In Chapter Two, “Of Badges and Wet-Nurses,” Tolan addresses the attempts by ecclesiastical authorities to limit Jewish-Christian interactions and the rhetorical efforts they employed to plant anti-Jewish sentiment firmly in the English people in the early thirteenth century. Pope Innocent III’s particularly bold utilization of anti-Jewish polemical devices passed down a sentiment to the kings of Christendom that Jews were not to be tolerated within the same circles as Christians. But, as Tolan points out in the first chapter, Jewish and Christian life, at least in England, were deeply intertwined, and with Henry III so heavily dependent on Jewish money, the idea of separating from Jews completely was unappealing at best. But Henry III’s devotion to the Jews and their money quickly led to domestic trouble, of which Tolan writes in Chapter Three, “Simon de Montfort and the King’s Jews.” Simon de Montfort, famous for his actions in the Second Baron’s War, had in 1231 become the new Lord of Leicester and immediately expelled the town’s Jews. This was, in effect, a power move on Simon de Montfort’s part to protest Henry III’s attachment to his Jews, displaying that the Jews of England belonged not to the king, but to the local authorities. Tolan contextualizes this mini expulsion within the increase of anti-Jewish policy by Henry III’s government, despite his dependence on Jewish finances. By examining increasing anti-Jewish sentiment in England alongside the anti-Jewish violence that was occurring on the continent, Tolan centers the thirteenth century Jewish experience as one full of fear and worry for the future.

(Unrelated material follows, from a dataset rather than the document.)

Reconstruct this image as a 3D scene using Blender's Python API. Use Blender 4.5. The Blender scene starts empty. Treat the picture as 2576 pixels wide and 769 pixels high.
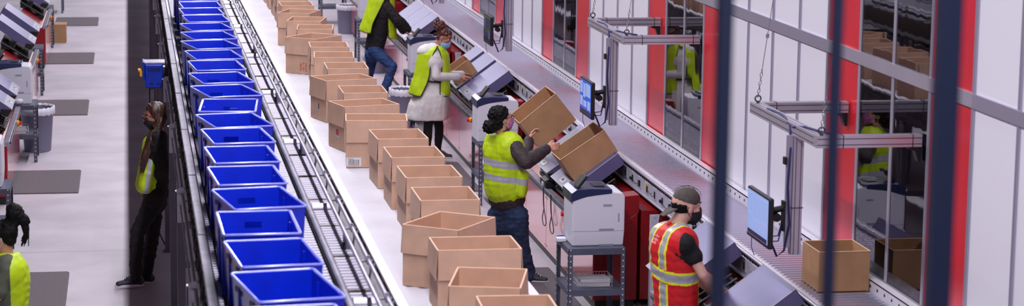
import bpy, bmesh, math, random
from mathutils import Vector, Matrix, Quaternion, noise
random.seed(7)
V = Vector
sc = bpy.context.scene
COL = sc.collection
PI = math.pi

# ---------------------------------------------------------------- camera
FPX = 5700.0; CXP = 1288.0; CYP = 384.5; CAMH = 4.62
def _frame():
    d = V(((318.0-CXP)/FPX, -(-555.0-CYP)/FPX, 1.0)).normalized()
    a, b = 0.012, 1.0
    z = V((a, b, -(a*d.x+b*d.y)/d.z)).normalized()
    x = V((z.y*d.z-z.z*d.y, z.z*d.x-z.x*d.z, z.x*d.y-z.y*d.x)).normalized()
    if x.x < 0: x = -x
    return x, d, z
_X, _Y, _Z = _frame()
def at(u, v, Y):
    """world point seen at image point (u, v) at depth Y"""
    r = V(((u-CXP)/FPX, -(v-CYP)/FPX, 1.0))
    w = V((_X.dot(r), _Y.dot(r), _Z.dot(r)))
    return V((0, 0, CAMH)) + w*(Y/w.y)
cam = bpy.data.cameras.new('camera'); camo = bpy.data.objects.new('camera', cam); COL.objects.link(camo)
def _c2w(c): return V((_X.dot(c), _Y.dot(c), _Z.dot(c)))
_r, _u, _b = _c2w(V((1, 0, 0))), _c2w(V((0, 1, 0))), _c2w(V((0, 0, -1)))
camo.matrix_world = Matrix(((_r.x, _u.x, _b.x, 0), (_r.y, _u.y, _b.y, 0), (_r.z, _u.z, _b.z, CAMH), (0, 0, 0, 1)))
cam.sensor_width = 36; cam.lens = FPX/2576*36; cam.clip_end = 300; cam.clip_start = 0.1
cam.dof.use_dof = True; cam.dof.focus_distance = 21.5; cam.dof.aperture_fstop = 3.4
sc.camera = camo
sc.view_settings.view_transform = 'Standard'; sc.view_settings.look = 'None'
sc.view_settings.gamma = 1; sc.view_settings.use_curve_mapping = False
sc.view_settings.exposure = 0.0

# ---------------------------------------------------------------- materials
def lin(c):
    c = c/255.0
    return c/12.92 if c <= 0.04045 else ((c+0.055)/1.055)**2.4
def px(p):
    q = V(p)-V((0, 0, CAMH))
    a = V((_X.x*q.x+_Y.x*q.y+_Z.x*q.z, _X.y*q.x+_Y.y*q.y+_Z.y*q.z, _X.z*q.x+_Y.z*q.y+_Z.z*q.z))
    return CXP+FPX*a.x/a.z, CYP-FPX*a.y/a.z
def rgb(r, g, b): return (lin(r), lin(g), lin(b), 1)
MATS = {}
def mat(name, col, rough=0.5, metal=0.0, var=0.0, vscale=6.0, bump=0.0, bscale=60.0, coat=0.0, spec=0.5, emis=None, stretch=None, col2=None):
    m = bpy.data.materials.new(name); m.use_nodes = True
    nt = m.node_tree; N = nt.nodes; L = nt.links
    p = N['Principled BSDF']
    p.inputs['Base Color'].default_value = rgb(*col)
    p.inputs['Roughness'].default_value = rough
    p.inputs['Metallic'].default_value = metal
    p.inputs['Specular IOR Level'].default_value = spec
    p.inputs['Coat Weight'].default_value = coat
    p.inputs['Coat Roughness'].default_value = 0.12
    if emis:
        p.inputs['Emission Color'].default_value = rgb(*emis[0]); p.inputs['Emission Strength'].default_value = emis[1]
    tc = None
    if var or bump:
        tc = N.new('ShaderNodeTexCoord'); mp = N.new('ShaderNodeMapping')
        if stretch: mp.inputs['Scale'].default_value = stretch
        L.new(tc.outputs['Object'], mp.inputs['Vector'])
    if var:
        n = N.new('ShaderNodeTexNoise'); n.inputs['Scale'].default_value = vscale; n.inputs['Detail'].default_value = 6
        L.new(mp.outputs['Vector'], n.inputs['Vector'])
        mr = N.new('ShaderNodeMapRange'); mr.inputs[1].default_value = 0.35; mr.inputs[2].default_value = 0.65
        L.new(n.outputs['Fac'], mr.inputs[0])
        mx = N.new('ShaderNodeMix'); mx.data_type = 'RGBA'
        c2 = col2 if col2 else tuple(max(0, c*(1-var)) for c in col)
        mx.inputs[6].default_value = rgb(*col); mx.inputs[7].default_value = rgb(*c2)
        L.new(mr.outputs[0], mx.inputs[0]); L.new(mx.outputs[2], p.inputs['Base Color'])
    if bump:
        n2 = N.new('ShaderNodeTexNoise'); n2.inputs['Scale'].default_value = bscale; n2.inputs['Detail'].default_value = 3
        L.new(mp.outputs['Vector'], n2.inputs['Vector'])
        b = N.new('ShaderNodeBump'); b.inputs['Strength'].default_value = bump; b.inputs['Distance'].default_value = 0.01
        L.new(n2.outputs['Fac'], b.inputs['Height']); L.new(b.outputs['Normal'], p.inputs['Normal'])
    MATS[name] = m
    return m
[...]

Chapter Four, “Oxford Jews and Christian Hebraism,” continues Tolan’s quest to document the intricacies of Jewish-Christian relations in England by centering Christian Hebrew education and Jewish ties to what would become the University of Oxford. Tolan writes, “Oxford’s Jewry and the schools grew side by side [ . . . ] many students and teachers rented their lodgings from Jews,” indicating that the town/gown relationship was also a relationship between the Jewish inhabitants of the town and the Christian students of the colleges. Not just practically, but ideologically the Jews and Christians of Oxford intermingled on a scale unlike other towns in England at the time. Tolan uses this closeness to illustrate how easily conflict erupted and how permanent the damage was. The subject of Chapter Five, “From the Statutes of the Jewry to Little Hugh of Lincoln,” demonstrates the wider damage of conflicts like those which erupted in Oxford on the perception of Anglo-Jews during the 1250s. Tolan focuses specifically on the profound impact of the ritual murder libel accusation of Hugh of Lincoln, a boy whose body was discovered in 1255 and whose death was blamed on the Jews of Lincoln. In the wake of the accusation, Henry III became the first monarch to acknowledge validity in a ritual murder libel accusation when, of course, the accusation was entirely false. Because of his acknowledgement, eighteen Jews were executed as a punishment for Hugh’s death. Tolan writes of the betrayal between the Jews and the Crown irrevocably changing their relationship for the worse. And while the Jews suffered, the Crown and Church continued to disagree with the treatment of their biblical neighbors.
Chapter Six, “Baronial Revolts and Anti-Jewish Violence,” sees Tolan’s focus continue to rest on the slow decline of Jewish opportunity in the latter half of the thirteenth century. He invokes the Second Baron’s War of the 1260s and the accompanying surge of anti-Jewish violence that plagued England’s Jewry (and their archae) as one of the final massive acts, though not mandated by the Crown, that English Jews had to survive. With his forces, Simon de Montfort, once again back in our narrative to antagonize Jews, destroyed Jewish communities across the country. In the parabola of Jewish life in England, Tolan writes that, even though the conflict ended with Jews allowed to remain in England, they would have “an eye uneasily turned toward the horizon,” acknowledging their downward trajectory. Tolan’s final chapter, “A Curse Upon Edom,” covers the final act of Jewish life in England, from Edward I’s ascension to his relative financial independence from the Jews to their expulsion in 1290. It’s a somber chapter, particularly as Tolan reflects again upon the fact that we have no surviving Jewish texts that describe the horrors faced by their community—at least, that describe specific horrors. He ends the chapter with a poem by Meir of Norwich, a Jew of the expulsion period who composed a damning polemic against the English treatment of his coreligionists. Meir notably omits mention of any specific event in favor of a heartened plea to God to save his people from their enemy—the English—in what Tolan describes as a call “not for release from prison or a return to his former life, but the coming of a messianic age.”
While John Tolan relies predominantly on English sources in his account of Jewish-Christian connections in thirteenth century England, his clear commitment to centering the lived experiences of England’s Jews is laudable. As scholars of medieval Anglo-Jewish studies, working with the limited source material available implores us to find other, and sometimes creative, ways of reanimating the Anglo-Jewish past. Tolan does this successfully in England’s Jews.